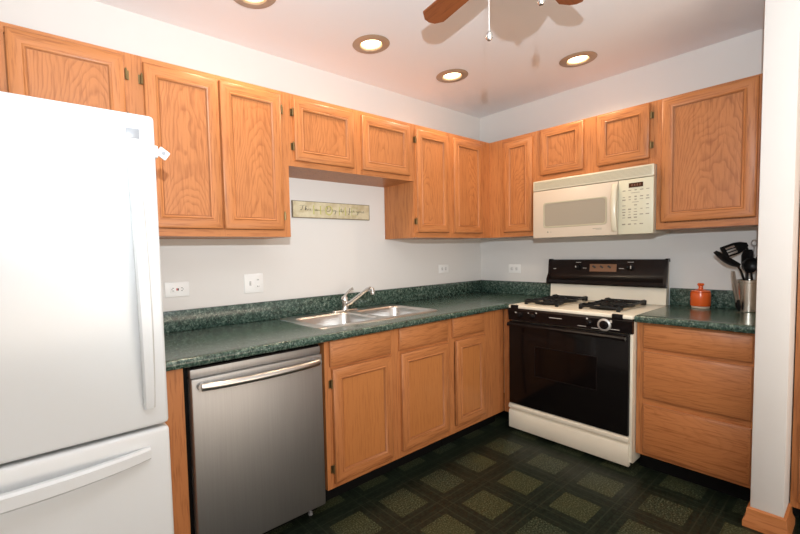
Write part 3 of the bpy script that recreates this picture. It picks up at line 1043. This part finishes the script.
def plate(label, cat, loc, rotz, w, h, kind, group=None):
    nm = {'duplex': 'wall_outlet', 'gfci': 'wall_outlet', 'switch': 'switch_plate'}[kind]
    t = thing(nm, label, cat, loc, rotz, group)
    MB().box(-w / 2, w / 2, -0.006, -0.0005, -h / 2, h / 2, bev=0.0025).build('cover_plate', WHITEPL, t)
    if kind == 'duplex':
        for s in (-1, 1):
            m_ = MB().loft([rrect(s * 0.022 - 0.0145, s * 0.022 + 0.0145, -0.0165, 0.0165, 0.010, 0)])
            m_.bm.clear()
            m_.loft([[(x, yy, z) for x, z, _ in rrect(s * 0.022 - 0.0145, s * 0.022 + 0.0145, -0.0165, 0.0165, 0.010, 0)] for yy in (-0.0055, -0.008)], cap1=True)
            r_ = m_.build('receptacle', plain('receptacle_white', (0.70, 0.70, 0.70), 0.4), t)
            MB().box(s * 0.022 - 0.004, s * 0.022 + 0.005, -0.0086, -0.0078, 0.005, 0.0075).box(s * 0.022 - 0.004, s * 0.022 + 0.004, -0.0086, -0.0078, -0.0075, -0.005).box(
                s * 0.022 - 0.010, s * 0.022 - 0.006, -0.0086, -0.0078, -0.002, 0.002).build('slot', SLOT, r_)
    elif kind == 'gfci':
        r_ = MB().box(-0.036, 0.036, -0.0085, -0.0055, -0.0175, 0.0175, bev=0.001).build('receptacle', WHITEPL, t)
        MB().box(-0.006, -0.0005, -0.0105, -0.008, -0.006, 0.006).build('reset_button', REDB, r_)
        MB().box(0.0005, 0.006, -0.0105, -0.008, -0.006, 0.006).build('test_button', SLOT, r_)
        for s in (-1, 1):
            MB().box(s * 0.022 - 0.004, s * 0.022 + 0.004, -0.0092, -0.0084, 0.006, 0.0085).box(s * 0.022 - 0.004, s * 0.022 + 0.004, -0.0092, -0.0084, -0.0085, -0.006).box(
                s * 0.028 - 0.002, s * 0.028 + 0.002, -0.0092, -0.0084, -0.002, 0.002).build('slot', SLOT, r_)
    else:
        MB().box(-0.030, -0.018, -0.0068, -0.0055, -0.013, 0.013).build('toggle_slot', plain('toggle_slot', (0.5, 0.5, 0.5), 0.5), t)
        MB().box(-0.028, -0.020, -0.018, -0.006, -0.002, 0.007, bev=0.001, rot=Matrix.Rotation(0.4, 3, 'X'), piv=(-0.024, -0.006, 0)).build('toggle', WHITEPL, t)
        for s in (-1, 1):
            r_ = MB().lathe([(0.0145, -0.0055), (0.0145, -0.0080), (0.0, -0.0082)], (0.024, 0, s * 0.0195), 16, axis='y', cap=False).build('receptacle', WHITEPL, t)
            MB().box(0.018, 0.0205, -0.009, -0.0078, s * 0.0195 - 0.004, s * 0.0195 + 0.005).box(0.0275, 0.030, -0.009, -0.0078, s * 0.0195 - 0.004, s * 0.0195 + 0.004).build('slot', SLOT, r_)
    return t


plate('white horizontal wall outlet with red and black buttons near the refrigerator', 'outlet', (-2.703, 0, 1.127), 0, 0.122, 0.078, 'gfci')
plate('white switch plate with toggle and receptacle, under tall cabinet', 'switch', (-2.269, 0, 1.131), 0, 0.120, 0.112, 'switch')
plate('small white horizontal wall outlet on the sink wall near the corner', 'outlet', (-0.537, 0, 1.142), 0, 0.125, 0.073, 'duplex')
plate('small white horizontal wall outlet on the range wall, left of the range', 'outlet', (0, -0.3425, 1.124), RZ, 0.112, 0.074, 'duplex')

# ------------------------------------------------------------------ wooden sign with script lettering
t = thing('wooden_sign', 'long cream wooden sign with black script lettering above the sink', 'sign', (-1.682, -0.0005, 1.582))
SW, SH = 0.624, 0.100


def sign_board_mat():
    m, nt, b = new_mat('sign_paint')
    tc = nt.nodes.new('ShaderNodeTexCoord')
    n = nt.nodes.new('ShaderNodeTexNoise'); n.inputs['Scale'].default_value = 22; n.inputs['Detail'].default_value = 5
    nt.links.new(tc.outputs['Object'], n.inputs['Vector'])
    c = ramp(nt, n.outputs['Fac'], [(0.35, (0.52, 0.44, 0.27)), (0.6, (0.66, 0.59, 0.41))])
    nt.links.new(c, b.inputs['Base Color']); b.inputs['Roughness'].default_value = 0.7
    return m


bd = MB().box(-SW / 2, SW / 2, -0.016, 0, -SH / 2, SH / 2, bev=0.002).build('board', sign_board_mat(), t)
m_ = MB()
for a in ((-SW / 2 - 0.004, SW / 2 + 0.004, -SH / 2 - 0.004, -SH / 2), (-SW / 2 - 0.004, SW / 2 + 0.004, SH / 2, SH / 2 + 0.003), (-SW / 2 - 0.004, -SW / 2, -SH / 2, SH / 2), (SW / 2, SW / 2 + 0.003, -SH / 2, SH / 2)):
    m_.box(a[0], a[1], -0.017, 0, a[2], a[3])
m_.build('edge_trim', plain('sign_edge', (0.22, 0.18, 0.12), 0.7), t)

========

Are you able to set down all the lines above exactly, without any pictures?

Exercise solution ->
Write part 3 of the bpy script that recreates this picture. It picks up at line 1043. This part finishes the script.
def plate(label, cat, loc, rotz, w, h, kind, group=None):
    nm = {'duplex': 'wall_outlet', 'gfci': 'wall_outlet', 'switch': 'switch_plate'}[kind]
    t = thing(nm, label, cat, loc, rotz, group)
    MB().box(-w / 2, w / 2, -0.006, -0.0005, -h / 2, h / 2, bev=0.0025).build('cover_plate', WHITEPL, t)
    if kind == 'duplex':
        for s in (-1, 1):
            m_ = MB().loft([rrect(s * 0.022 - 0.0145, s * 0.022 + 0.0145, -0.0165, 0.0165, 0.010, 0)])
            m_.bm.clear()
            m_.loft([[(x, yy, z) for x, z, _ in rrect(s * 0.022 - 0.0145, s * 0.022 + 0.0145, -0.0165, 0.0165, 0.010, 0)] for yy in (-0.0055, -0.008)], cap1=True)
            r_ = m_.build('receptacle', plain('receptacle_white', (0.70, 0.70, 0.70), 0.4), t)
            MB().box(s * 0.022 - 0.004, s * 0.022 + 0.005, -0.0086, -0.0078, 0.005, 0.0075).box(s * 0.022 - 0.004, s * 0.022 + 0.004, -0.0086, -0.0078, -0.0075, -0.005).box(
                s * 0.022 - 0.010, s * 0.022 - 0.006, -0.0086, -0.0078, -0.002, 0.002).build('slot', SLOT, r_)
    elif kind == 'gfci':
        r_ = MB().box(-0.036, 0.036, -0.0085, -0.0055, -0.0175, 0.0175, bev=0.001).build('receptacle', WHITEPL, t)
        MB().box(-0.006, -0.0005, -0.0105, -0.008, -0.006, 0.006).build('reset_button', REDB, r_)
        MB().box(0.0005, 0.006, -0.0105, -0.008, -0.006, 0.006).build('test_button', SLOT, r_)
        for s in (-1, 1):
            MB().box(s * 0.022 - 0.004, s * 0.022 + 0.004, -0.0092, -0.0084, 0.006, 0.0085).box(s * 0.022 - 0.004, s * 0.022 + 0.004, -0.0092, -0.0084, -0.0085, -0.006).box(
                s * 0.028 - 0.002, s * 0.028 + 0.002, -0.0092, -0.0084, -0.002, 0.002).build('slot', SLOT, r_)
    else:
        MB().box(-0.030, -0.018, -0.0068, -0.0055, -0.013, 0.013).build('toggle_slot', plain('toggle_slot', (0.5, 0.5, 0.5), 0.5), t)
        MB().box(-0.028, -0.020, -0.018, -0.006, -0.002, 0.007, bev=0.001, rot=Matrix.Rotation(0.4, 3, 'X'), piv=(-0.024, -0.006, 0)).build('toggle', WHITEPL, t)
        for s in (-1, 1):
            r_ = MB().lathe([(0.0145, -0.0055), (0.0145, -0.0080), (0.0, -0.0082)], (0.024, 0, s * 0.0195), 16, axis='y', cap=False).build('receptacle', WHITEPL, t)
            MB().box(0.018, 0.0205, -0.009, -0.0078, s * 0.0195 - 0.004, s * 0.0195 + 0.005).box(0.0275, 0.030, -0.009, -0.0078, s * 0.0195 - 0.004, s * 0.0195 + 0.004).build('slot', SLOT, r_)
    return t


plate('white horizontal wall outlet with red and black buttons near the refrigerator', 'outlet', (-2.703, 0, 1.127), 0, 0.122, 0.078, 'gfci')
plate('white switch plate with toggle and receptacle, under tall cabinet', 'switch', (-2.269, 0, 1.131), 0, 0.120, 0.112, 'switch')
plate('small white horizontal wall outlet on the sink wall near the corner', 'outlet', (-0.537, 0, 1.142), 0, 0.125, 0.073, 'duplex')
plate('small white horizontal wall outlet on the range wall, left of the range', 'outlet', (0, -0.3425, 1.124), RZ, 0.112, 0.074, 'duplex')

# ------------------------------------------------------------------ wooden sign with script lettering
t = thing('wooden_sign', 'long cream wooden sign with black script lettering above the sink', 'sign', (-1.682, -0.0005, 1.582))
SW, SH = 0.624, 0.100


def sign_board_mat():
    m, nt, b = new_mat('sign_paint')
    tc = nt.nodes.new('ShaderNodeTexCoord')
    n = nt.nodes.new('ShaderNodeTexNoise'); n.inputs['Scale'].default_value = 22; n.inputs['Detail'].default_value = 5
    nt.links.new(tc.outputs['Object'], n.inputs['Vector'])
    c = ramp(nt, n.outputs['Fac'], [(0.35, (0.52, 0.44, 0.27)), (0.6, (0.66, 0.59, 0.41))])
    nt.links.new(c, b.inputs['Base Color']); b.inputs['Roughness'].default_value = 0.7
    return m


bd = MB().box(-SW / 2, SW / 2, -0.016, 0, -SH / 2, SH / 2, bev=0.002).build('board', sign_board_mat(), t)
m_ = MB()
for a in ((-SW / 2 - 0.004, SW / 2 + 0.004, -SH / 2 - 0.004, -SH / 2), (-SW / 2 - 0.004, SW / 2 + 0.004, SH / 2, SH / 2 + 0.003), (-SW / 2 - 0.004, -SW / 2, -SH / 2, SH / 2), (SW / 2, SW / 2 + 0.003, -SH / 2, SH / 2)):
    m_.box(a[0], a[1], -0.017, 0, a[2], a[3])
m_.build('edge_trim', plain('sign_edge', (0.22, 0.18, 0.12), 0.7), t)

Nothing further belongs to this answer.